--- start INFORMATION PROVIDED ---

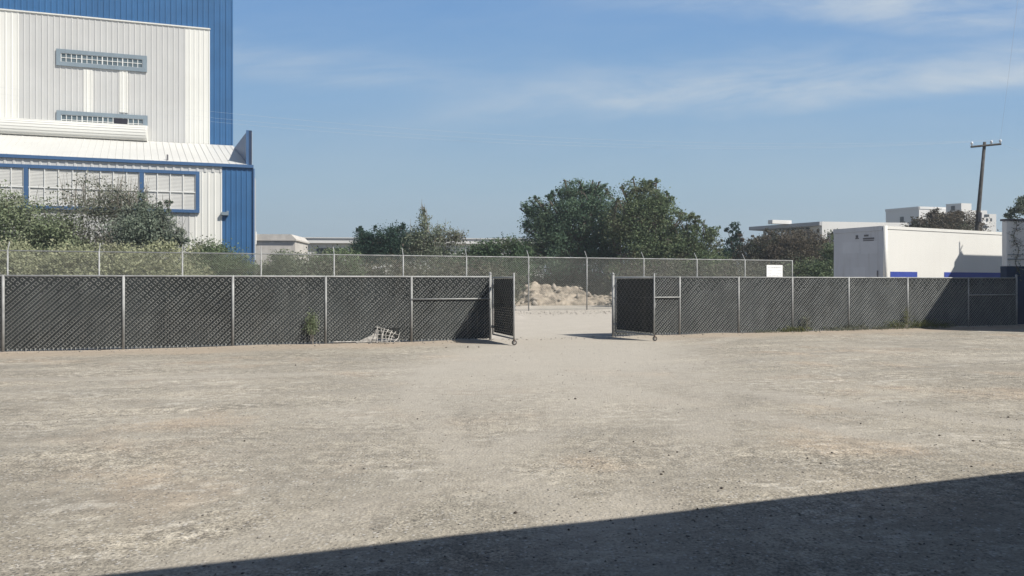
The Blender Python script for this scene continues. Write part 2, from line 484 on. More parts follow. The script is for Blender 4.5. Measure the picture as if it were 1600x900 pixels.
def np_mesh(name, verts, faces, mat, parent=None, origin=(0, 0, 0), smooth=False):
    """faces: (n, k) int array"""
    if parent is not None:
        origin = tuple(root_of(parent).location)
    verts = np.asarray(verts, dtype=np.float32) - np.asarray(origin, dtype=np.float32)
    me = bpy.data.meshes.new(name)
    n, k = faces.shape
    me.vertices.add(len(verts))
    me.vertices.foreach_set('co', verts.ravel())
    me.loops.add(n * k)
    me.loops.foreach_set('vertex_index', faces.astype(np.int32).ravel())
    me.polygons.add(n)
    me.polygons.foreach_set('loop_start', np.arange(0, n * k, k, dtype=np.int32))
    me.polygons.foreach_set('loop_total', np.full(n, k, dtype=np.int32))
    if smooth:
        me.polygons.foreach_set('use_smooth', np.ones(n, dtype=bool))
    me.update(calc_edges=True)
    me.materials.append(mat)
    ob = bpy.data.objects.new(name, me)
    COL.objects.link(ob)
    if parent is not None:
        ob.parent = parent
    else:
        ob.location = origin
    return ob


# ---------------------------------------------------------------- ground
def gnoise(x, y):
    return (np.sin(x * 0.9 + 1.3 * np.sin(y * 0.7)) * np.sin(y * 1.1 + 0.8 * np.sin(x * 0.6)) * 0.5
            + np.sin(x * 2.3 + y * 1.7) * np.sin(y * 2.9 - x * 1.1) * 0.28
            + np.sin(x * 6.1 - y * 3.3) * np.sin(y * 7.3 + x * 2.2) * 0.12)


def ground_z(x, y):
    q = y - (21.32 + 0.336 * x)
    h = gnoise(x, y) * 0.016 * (np.abs(y) < 60)
    h = h + 0.035 * np.exp(-((q - 0.25) / 0.5) ** 2) * (0.55 + 0.45 * np.sin(x * 1.7) * np.sin(x * 0.73)) * (np.abs(x - 1.2) > 2.3)
    return h


def axis_pts(lo, hi, step, outer):
    core = np.arange(lo, hi + step / 2, step)
    return np.concatenate([np.array([-outer, -outer * 0.4, lo - 120, lo - 40, lo - 12]), core, np.array([hi + 12, hi + 40, hi + 120, outer * 0.4, outer])])


gx = axis_pts(-30, 36, 0.22, 1500.0)
gy = axis_pts(-6, 60, 0.22, 1500.0)
GX, GY = np.meshgrid(gx, gy)
inner = (GX > -40) & (GX < 46) & (GY > -12) & (GY < 70)
GZ = np.where(inner, ground_z(GX, GY), 0.0)
nx, ny = len(gx), len(gy)
idx = np.arange(nx * ny).reshape(ny, nx)
gf = np.stack([idx[:-1, :-1], idx[:-1, 1:], idx[1:, 1:], idx[1:, :-1]], -1).reshape(-1, 4)
g = np_mesh('ground', np.stack([GX, GY, GZ], -1).reshape(-1, 3), gf, M['ground'], smooth=True)
g['kind'] = 'structure'


def octa_stones(n, pos, size, seed, squash=0.6):
    r = np.random.default_rng(seed)
    base = np.array([(1, 0, 0), (-1, 0, 0), (0, 1, 0), (0, -1, 0), (0, 0, 1), (0, 0, -1)], dtype=float)
    f0 = np.array([(0, 2, 4), (2, 1, 4), (1, 3, 4), (3, 0, 4), (2, 0, 5), (1, 2, 5), (3, 1, 5), (0, 3, 5)])
    ang = r.uniform(0, 2 * np.pi, n)
    jit = r.uniform(0.55, 1.25, (n, 6, 3))
    v = base[None] * jit + r.normal(0, 0.12, (n, 6, 3))
    ca, sa = np.cos(ang)[:, None], np.sin(ang)[:, None]
    x = v[..., 0] * ca - v[..., 1] * sa
    y = v[..., 0] * sa + v[..., 1] * ca
    v = np.stack([x, y, v[..., 2] * squash], -1) * size[:, None, None] + pos[:, None, :]
    f = f0[None] + (np.arange(n) * 6)[:, None, None]
    return v.reshape(-1, 3), f.reshape(-1, 3)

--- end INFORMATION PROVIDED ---

TASK =>
Leave out the pictures and transcribe everything else exactly.

OUTPUT FOR THIS EXERCISE =>
The Blender Python script for this scene continues. Write part 2, from line 484 on. More parts follow. The script is for Blender 4.5. Measure the picture as if it were 1600x900 pixels.
def np_mesh(name, verts, faces, mat, parent=None, origin=(0, 0, 0), smooth=False):
    """faces: (n, k) int array"""
    if parent is not None:
        origin = tuple(root_of(parent).location)
    verts = np.asarray(verts, dtype=np.float32) - np.asarray(origin, dtype=np.float32)
    me = bpy.data.meshes.new(name)
    n, k = faces.shape
    me.vertices.add(len(verts))
    me.vertices.foreach_set('co', verts.ravel())
    me.loops.add(n * k)
    me.loops.foreach_set('vertex_index', faces.astype(np.int32).ravel())
    me.polygons.add(n)
    me.polygons.foreach_set('loop_start', np.arange(0, n * k, k, dtype=np.int32))
    me.polygons.foreach_set('loop_total', np.full(n, k, dtype=np.int32))
    if smooth:
        me.polygons.foreach_set('use_smooth', np.ones(n, dtype=bool))
    me.update(calc_edges=True)
    me.materials.append(mat)
    ob = bpy.data.objects.new(name, me)
    COL.objects.link(ob)
    if parent is not None:
        ob.parent = parent
    else:
        ob.location = origin
    return ob


# ---------------------------------------------------------------- ground
def gnoise(x, y):
    return (np.sin(x * 0.9 + 1.3 * np.sin(y * 0.7)) * np.sin(y * 1.1 + 0.8 * np.sin(x * 0.6)) * 0.5
            + np.sin(x * 2.3 + y * 1.7) * np.sin(y * 2.9 - x * 1.1) * 0.28
            + np.sin(x * 6.1 - y * 3.3) * np.sin(y * 7.3 + x * 2.2) * 0.12)


def ground_z(x, y):
    q = y - (21.32 + 0.336 * x)
    h = gnoise(x, y) * 0.016 * (np.abs(y) < 60)
    h = h + 0.035 * np.exp(-((q - 0.25) / 0.5) ** 2) * (0.55 + 0.45 * np.sin(x * 1.7) * np.sin(x * 0.73)) * (np.abs(x - 1.2) > 2.3)
    return h


def axis_pts(lo, hi, step, outer):
    core = np.arange(lo, hi + step / 2, step)
    return np.concatenate([np.array([-outer, -outer * 0.4, lo - 120, lo - 40, lo - 12]), core, np.array([hi + 12, hi + 40, hi + 120, outer * 0.4, outer])])


gx = axis_pts(-30, 36, 0.22, 1500.0)
gy = axis_pts(-6, 60, 0.22, 1500.0)
GX, GY = np.meshgrid(gx, gy)
inner = (GX > -40) & (GX < 46) & (GY > -12) & (GY < 70)
GZ = np.where(inner, ground_z(GX, GY), 0.0)
nx, ny = len(gx), len(gy)
idx = np.arange(nx * ny).reshape(ny, nx)
gf = np.stack([idx[:-1, :-1], idx[:-1, 1:], idx[1:, 1:], idx[1:, :-1]], -1).reshape(-1, 4)
g = np_mesh('ground', np.stack([GX, GY, GZ], -1).reshape(-1, 3), gf, M['ground'], smooth=True)
g['kind'] = 'structure'


def octa_stones(n, pos, size, seed, squash=0.6):
    r = np.random.default_rng(seed)
    base = np.array([(1, 0, 0), (-1, 0, 0), (0, 1, 0), (0, -1, 0), (0, 0, 1), (0, 0, -1)], dtype=float)
    f0 = np.array([(0, 2, 4), (2, 1, 4), (1, 3, 4), (3, 0, 4), (2, 0, 5), (1, 2, 5), (3, 1, 5), (0, 3, 5)])
    ang = r.uniform(0, 2 * np.pi, n)
    jit = r.uniform(0.55, 1.25, (n, 6, 3))
    v = base[None] * jit + r.normal(0, 0.12, (n, 6, 3))
    ca, sa = np.cos(ang)[:, None], np.sin(ang)[:, None]
    x = v[..., 0] * ca - v[..., 1] * sa
    y = v[..., 0] * sa + v[..., 1] * ca
    v = np.stack([x, y, v[..., 2] * squash], -1) * size[:, None, None] + pos[:, None, :]
    f = f0[None] + (np.arange(n) * 6)[:, None, None]
    return v.reshape(-1, 3), f.reshape(-1, 3)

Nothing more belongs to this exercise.